> **Task requirements**: Find how many lines in the material hold the word "picture", then state that number and nothing more.

> **Data extract**:
* * * * *
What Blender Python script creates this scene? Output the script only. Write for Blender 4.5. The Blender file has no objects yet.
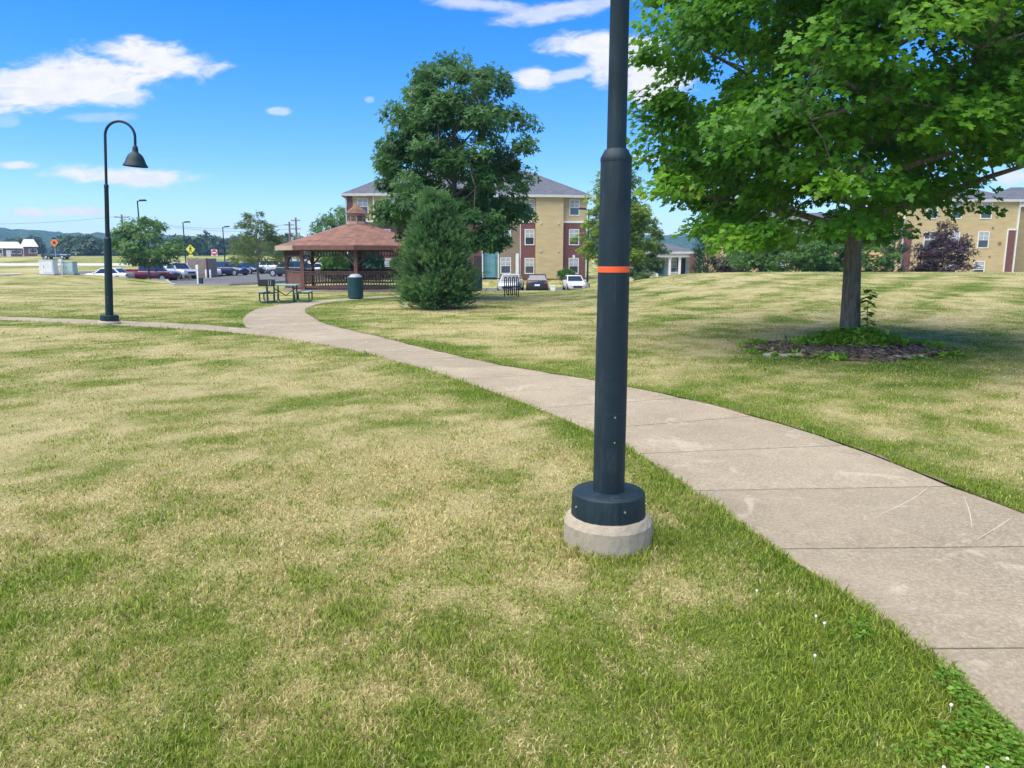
* * * * *
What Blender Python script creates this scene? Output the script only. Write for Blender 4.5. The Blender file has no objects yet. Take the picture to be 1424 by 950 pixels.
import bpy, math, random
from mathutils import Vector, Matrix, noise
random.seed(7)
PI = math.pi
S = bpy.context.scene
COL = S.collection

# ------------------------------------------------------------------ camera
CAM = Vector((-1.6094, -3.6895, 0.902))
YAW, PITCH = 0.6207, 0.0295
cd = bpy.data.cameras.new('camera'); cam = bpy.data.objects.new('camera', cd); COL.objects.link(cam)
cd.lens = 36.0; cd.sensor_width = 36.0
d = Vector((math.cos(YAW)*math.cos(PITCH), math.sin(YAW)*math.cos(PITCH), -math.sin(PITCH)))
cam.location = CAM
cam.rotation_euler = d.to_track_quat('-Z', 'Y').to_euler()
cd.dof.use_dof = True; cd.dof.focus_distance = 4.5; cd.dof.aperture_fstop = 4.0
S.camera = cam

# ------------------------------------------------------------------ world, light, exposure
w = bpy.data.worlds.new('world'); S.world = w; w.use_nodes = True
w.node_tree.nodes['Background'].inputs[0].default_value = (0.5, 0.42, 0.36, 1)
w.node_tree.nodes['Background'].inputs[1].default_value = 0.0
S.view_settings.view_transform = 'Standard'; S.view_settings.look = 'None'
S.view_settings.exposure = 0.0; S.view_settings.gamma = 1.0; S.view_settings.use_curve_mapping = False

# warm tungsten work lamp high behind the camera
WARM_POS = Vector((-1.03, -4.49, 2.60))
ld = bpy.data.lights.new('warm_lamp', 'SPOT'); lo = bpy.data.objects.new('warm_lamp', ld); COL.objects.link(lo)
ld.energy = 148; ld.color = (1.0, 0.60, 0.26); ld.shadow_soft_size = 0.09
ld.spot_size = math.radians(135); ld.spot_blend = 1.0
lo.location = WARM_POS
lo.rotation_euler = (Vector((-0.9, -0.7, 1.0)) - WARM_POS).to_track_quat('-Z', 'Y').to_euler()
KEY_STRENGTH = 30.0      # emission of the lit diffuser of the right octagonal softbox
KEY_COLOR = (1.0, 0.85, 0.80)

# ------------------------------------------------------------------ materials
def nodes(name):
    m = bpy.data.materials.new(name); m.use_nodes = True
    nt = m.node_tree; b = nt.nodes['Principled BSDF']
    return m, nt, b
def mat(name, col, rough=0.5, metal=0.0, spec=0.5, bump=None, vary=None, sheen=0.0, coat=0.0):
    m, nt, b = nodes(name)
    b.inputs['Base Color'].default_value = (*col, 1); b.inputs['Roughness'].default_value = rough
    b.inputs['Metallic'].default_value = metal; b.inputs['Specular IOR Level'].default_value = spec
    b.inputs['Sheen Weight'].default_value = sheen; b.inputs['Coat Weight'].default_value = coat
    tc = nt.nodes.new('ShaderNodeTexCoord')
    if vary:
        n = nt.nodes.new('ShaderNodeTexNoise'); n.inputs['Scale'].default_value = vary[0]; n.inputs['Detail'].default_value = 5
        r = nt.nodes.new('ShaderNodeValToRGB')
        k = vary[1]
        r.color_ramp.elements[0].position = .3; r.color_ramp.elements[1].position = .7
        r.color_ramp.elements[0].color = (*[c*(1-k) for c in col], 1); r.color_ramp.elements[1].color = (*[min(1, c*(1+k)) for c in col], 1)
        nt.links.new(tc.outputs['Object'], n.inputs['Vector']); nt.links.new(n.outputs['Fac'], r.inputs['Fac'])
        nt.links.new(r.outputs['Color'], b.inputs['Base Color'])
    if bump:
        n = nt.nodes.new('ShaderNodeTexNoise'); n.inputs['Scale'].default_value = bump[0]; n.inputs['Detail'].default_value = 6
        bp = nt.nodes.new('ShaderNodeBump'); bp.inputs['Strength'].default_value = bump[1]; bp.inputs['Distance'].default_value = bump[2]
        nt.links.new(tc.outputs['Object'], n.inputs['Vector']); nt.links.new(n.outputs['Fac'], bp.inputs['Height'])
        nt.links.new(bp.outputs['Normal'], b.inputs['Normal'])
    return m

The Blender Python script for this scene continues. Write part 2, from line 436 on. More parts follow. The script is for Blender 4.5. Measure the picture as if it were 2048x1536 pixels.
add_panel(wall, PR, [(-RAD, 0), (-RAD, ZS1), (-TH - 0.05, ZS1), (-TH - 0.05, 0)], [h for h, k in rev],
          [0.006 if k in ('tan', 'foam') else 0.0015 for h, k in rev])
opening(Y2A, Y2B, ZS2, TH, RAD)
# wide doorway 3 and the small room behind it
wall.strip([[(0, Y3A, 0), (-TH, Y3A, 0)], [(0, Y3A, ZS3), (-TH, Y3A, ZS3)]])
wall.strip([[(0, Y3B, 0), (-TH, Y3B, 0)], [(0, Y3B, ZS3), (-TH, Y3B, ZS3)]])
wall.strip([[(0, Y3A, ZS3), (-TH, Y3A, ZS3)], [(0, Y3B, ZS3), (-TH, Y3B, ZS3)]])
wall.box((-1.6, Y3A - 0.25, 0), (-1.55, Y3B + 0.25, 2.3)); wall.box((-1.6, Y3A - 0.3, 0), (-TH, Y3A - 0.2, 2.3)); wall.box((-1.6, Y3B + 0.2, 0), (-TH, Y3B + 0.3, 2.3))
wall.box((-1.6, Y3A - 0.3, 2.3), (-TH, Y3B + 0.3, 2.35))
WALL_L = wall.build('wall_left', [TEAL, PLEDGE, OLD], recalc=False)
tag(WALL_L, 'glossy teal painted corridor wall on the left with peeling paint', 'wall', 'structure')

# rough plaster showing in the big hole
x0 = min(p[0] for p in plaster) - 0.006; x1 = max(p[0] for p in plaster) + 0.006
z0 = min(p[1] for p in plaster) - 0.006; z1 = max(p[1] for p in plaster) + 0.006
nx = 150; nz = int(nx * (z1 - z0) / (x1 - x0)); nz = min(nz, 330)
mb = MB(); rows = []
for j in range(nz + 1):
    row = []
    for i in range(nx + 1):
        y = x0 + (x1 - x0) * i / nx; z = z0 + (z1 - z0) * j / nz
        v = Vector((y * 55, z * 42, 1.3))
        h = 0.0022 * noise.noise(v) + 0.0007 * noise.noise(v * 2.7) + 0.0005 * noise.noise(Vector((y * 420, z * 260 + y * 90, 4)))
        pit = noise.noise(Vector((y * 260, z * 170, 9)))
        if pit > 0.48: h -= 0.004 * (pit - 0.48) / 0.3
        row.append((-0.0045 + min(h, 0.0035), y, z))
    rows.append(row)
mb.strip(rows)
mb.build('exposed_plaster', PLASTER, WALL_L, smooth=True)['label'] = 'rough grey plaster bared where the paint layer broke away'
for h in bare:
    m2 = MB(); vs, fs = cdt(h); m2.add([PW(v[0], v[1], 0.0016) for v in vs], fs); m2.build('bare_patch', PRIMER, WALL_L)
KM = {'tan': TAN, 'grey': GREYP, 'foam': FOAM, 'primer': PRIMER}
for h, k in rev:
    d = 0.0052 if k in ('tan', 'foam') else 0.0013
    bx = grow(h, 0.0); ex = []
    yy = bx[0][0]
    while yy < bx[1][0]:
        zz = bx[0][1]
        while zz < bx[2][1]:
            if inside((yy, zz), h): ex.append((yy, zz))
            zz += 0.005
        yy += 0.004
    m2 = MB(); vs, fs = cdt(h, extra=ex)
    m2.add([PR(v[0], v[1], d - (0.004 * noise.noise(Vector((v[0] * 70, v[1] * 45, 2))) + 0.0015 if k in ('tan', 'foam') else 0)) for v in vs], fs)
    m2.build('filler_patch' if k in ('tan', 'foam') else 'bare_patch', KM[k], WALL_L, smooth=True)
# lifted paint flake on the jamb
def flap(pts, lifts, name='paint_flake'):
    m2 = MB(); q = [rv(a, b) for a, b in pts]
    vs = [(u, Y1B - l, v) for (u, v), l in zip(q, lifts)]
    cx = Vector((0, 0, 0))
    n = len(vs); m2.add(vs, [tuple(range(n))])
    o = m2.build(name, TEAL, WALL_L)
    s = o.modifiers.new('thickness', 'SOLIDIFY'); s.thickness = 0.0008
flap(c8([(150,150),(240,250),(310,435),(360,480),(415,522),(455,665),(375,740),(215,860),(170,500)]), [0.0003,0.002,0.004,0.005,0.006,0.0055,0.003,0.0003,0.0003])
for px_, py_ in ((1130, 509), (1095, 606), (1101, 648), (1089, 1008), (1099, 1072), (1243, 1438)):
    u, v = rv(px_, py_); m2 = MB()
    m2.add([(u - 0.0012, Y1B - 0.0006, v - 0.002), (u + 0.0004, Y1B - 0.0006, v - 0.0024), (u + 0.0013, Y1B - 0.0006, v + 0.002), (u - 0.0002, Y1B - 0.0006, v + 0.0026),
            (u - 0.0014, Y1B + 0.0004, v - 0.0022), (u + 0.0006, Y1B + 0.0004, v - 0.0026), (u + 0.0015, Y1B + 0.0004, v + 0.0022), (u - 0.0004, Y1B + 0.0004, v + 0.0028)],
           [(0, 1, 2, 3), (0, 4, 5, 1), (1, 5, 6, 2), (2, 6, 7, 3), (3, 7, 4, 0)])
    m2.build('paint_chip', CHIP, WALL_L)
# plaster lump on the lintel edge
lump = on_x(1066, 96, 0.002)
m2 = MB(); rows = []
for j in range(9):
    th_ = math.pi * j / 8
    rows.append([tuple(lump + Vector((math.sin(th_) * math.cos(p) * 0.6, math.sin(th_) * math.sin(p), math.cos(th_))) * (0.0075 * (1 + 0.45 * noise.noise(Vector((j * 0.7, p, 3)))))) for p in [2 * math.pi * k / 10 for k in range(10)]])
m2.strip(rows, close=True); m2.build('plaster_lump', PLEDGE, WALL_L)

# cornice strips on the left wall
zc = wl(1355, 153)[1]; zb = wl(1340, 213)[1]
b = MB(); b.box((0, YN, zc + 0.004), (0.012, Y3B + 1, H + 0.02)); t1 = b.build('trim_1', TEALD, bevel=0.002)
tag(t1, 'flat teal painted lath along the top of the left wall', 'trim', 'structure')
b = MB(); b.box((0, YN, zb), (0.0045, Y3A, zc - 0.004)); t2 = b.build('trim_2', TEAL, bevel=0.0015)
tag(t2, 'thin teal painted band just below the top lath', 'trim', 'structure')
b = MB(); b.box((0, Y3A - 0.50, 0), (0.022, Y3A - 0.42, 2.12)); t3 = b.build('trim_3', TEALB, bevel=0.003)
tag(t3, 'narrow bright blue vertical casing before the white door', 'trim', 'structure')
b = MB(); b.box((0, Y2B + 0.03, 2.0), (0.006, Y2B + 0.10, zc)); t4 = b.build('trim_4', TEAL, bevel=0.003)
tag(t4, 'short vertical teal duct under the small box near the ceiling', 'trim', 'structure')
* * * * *
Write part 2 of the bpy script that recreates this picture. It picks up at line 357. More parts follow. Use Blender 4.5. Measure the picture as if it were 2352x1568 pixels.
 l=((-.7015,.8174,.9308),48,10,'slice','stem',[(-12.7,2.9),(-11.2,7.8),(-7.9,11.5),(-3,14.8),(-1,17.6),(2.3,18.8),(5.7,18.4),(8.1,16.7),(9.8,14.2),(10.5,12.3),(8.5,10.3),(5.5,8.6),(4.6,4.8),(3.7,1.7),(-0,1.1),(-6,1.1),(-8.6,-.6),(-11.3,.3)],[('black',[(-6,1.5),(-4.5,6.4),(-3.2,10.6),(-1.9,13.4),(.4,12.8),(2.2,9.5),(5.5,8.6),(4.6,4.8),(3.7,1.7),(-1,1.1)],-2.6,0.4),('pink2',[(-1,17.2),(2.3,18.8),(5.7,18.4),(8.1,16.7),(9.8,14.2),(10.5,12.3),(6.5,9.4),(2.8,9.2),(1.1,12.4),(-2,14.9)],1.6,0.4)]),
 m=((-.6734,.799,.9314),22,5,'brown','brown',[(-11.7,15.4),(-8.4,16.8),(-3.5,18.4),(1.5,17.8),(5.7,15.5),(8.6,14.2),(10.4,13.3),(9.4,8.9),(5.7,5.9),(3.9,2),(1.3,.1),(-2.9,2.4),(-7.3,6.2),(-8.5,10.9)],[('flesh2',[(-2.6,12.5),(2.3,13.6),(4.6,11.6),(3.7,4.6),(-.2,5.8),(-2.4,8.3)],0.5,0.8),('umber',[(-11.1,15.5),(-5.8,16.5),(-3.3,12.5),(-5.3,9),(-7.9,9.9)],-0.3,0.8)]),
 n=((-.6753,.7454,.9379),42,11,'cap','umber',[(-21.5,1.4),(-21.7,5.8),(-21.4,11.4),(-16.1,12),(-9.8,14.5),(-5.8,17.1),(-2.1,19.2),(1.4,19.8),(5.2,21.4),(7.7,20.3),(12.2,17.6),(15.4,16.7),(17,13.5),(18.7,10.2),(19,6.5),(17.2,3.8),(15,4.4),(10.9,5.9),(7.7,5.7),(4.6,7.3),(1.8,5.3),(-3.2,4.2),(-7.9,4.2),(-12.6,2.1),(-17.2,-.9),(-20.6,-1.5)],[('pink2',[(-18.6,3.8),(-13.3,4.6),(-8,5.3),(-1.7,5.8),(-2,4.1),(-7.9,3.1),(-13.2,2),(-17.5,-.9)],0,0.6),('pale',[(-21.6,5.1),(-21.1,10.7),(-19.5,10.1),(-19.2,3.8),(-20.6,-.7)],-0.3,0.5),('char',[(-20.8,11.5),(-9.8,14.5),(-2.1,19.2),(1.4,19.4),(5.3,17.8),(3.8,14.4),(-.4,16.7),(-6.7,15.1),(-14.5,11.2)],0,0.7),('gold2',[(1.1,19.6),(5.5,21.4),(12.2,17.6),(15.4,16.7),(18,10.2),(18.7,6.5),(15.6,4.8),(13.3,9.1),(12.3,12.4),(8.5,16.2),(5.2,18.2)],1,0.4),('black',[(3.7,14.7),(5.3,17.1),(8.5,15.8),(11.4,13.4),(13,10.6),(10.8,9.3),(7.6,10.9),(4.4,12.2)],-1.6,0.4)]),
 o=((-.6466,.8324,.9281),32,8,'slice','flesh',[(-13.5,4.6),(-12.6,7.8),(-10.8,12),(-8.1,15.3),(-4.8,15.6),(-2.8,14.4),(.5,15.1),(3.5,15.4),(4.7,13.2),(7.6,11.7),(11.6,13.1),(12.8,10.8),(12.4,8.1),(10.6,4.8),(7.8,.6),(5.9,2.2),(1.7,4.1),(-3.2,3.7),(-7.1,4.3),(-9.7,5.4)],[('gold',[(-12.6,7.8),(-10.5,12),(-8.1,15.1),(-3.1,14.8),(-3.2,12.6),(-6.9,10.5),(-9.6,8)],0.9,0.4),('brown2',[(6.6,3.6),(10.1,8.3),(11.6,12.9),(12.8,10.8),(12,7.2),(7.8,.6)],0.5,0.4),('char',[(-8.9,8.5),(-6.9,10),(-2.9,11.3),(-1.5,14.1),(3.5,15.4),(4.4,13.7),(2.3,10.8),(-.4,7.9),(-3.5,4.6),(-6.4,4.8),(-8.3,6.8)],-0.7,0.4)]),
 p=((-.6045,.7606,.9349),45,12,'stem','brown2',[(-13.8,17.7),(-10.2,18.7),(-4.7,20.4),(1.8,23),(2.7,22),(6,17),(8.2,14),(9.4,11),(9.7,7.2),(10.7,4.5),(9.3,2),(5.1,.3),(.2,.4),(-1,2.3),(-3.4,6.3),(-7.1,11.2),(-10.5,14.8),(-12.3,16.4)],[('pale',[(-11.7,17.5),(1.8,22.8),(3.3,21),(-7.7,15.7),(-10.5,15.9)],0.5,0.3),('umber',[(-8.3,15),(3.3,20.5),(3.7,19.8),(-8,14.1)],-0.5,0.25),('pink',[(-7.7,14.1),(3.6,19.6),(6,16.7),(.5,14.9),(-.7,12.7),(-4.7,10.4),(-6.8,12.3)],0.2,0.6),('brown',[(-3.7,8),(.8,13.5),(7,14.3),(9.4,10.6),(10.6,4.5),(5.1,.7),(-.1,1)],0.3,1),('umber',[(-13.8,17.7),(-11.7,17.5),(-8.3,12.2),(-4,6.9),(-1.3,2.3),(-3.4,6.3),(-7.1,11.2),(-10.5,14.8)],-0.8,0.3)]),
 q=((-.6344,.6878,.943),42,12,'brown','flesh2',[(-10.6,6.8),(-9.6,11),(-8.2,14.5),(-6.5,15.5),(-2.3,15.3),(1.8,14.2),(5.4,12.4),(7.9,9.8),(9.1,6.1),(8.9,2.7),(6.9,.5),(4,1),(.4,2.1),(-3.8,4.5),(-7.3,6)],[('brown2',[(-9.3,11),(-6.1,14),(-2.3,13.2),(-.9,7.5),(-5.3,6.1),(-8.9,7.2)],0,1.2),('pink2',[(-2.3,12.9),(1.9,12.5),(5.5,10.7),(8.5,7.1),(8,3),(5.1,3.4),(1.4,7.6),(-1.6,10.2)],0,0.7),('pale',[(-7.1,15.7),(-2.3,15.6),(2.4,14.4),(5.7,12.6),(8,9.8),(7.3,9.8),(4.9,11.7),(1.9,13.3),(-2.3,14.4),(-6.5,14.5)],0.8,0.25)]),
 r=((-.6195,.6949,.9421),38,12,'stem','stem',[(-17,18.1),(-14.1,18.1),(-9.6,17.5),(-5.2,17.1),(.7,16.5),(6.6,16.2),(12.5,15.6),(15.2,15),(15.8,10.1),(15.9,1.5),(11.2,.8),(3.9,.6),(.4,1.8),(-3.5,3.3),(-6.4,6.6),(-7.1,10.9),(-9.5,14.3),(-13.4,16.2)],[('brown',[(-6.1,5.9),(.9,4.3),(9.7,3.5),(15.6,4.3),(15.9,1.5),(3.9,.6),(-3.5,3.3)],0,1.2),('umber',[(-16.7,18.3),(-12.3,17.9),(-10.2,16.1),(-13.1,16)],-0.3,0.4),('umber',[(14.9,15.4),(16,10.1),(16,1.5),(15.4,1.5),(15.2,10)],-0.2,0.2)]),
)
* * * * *
> **Written solution**: 3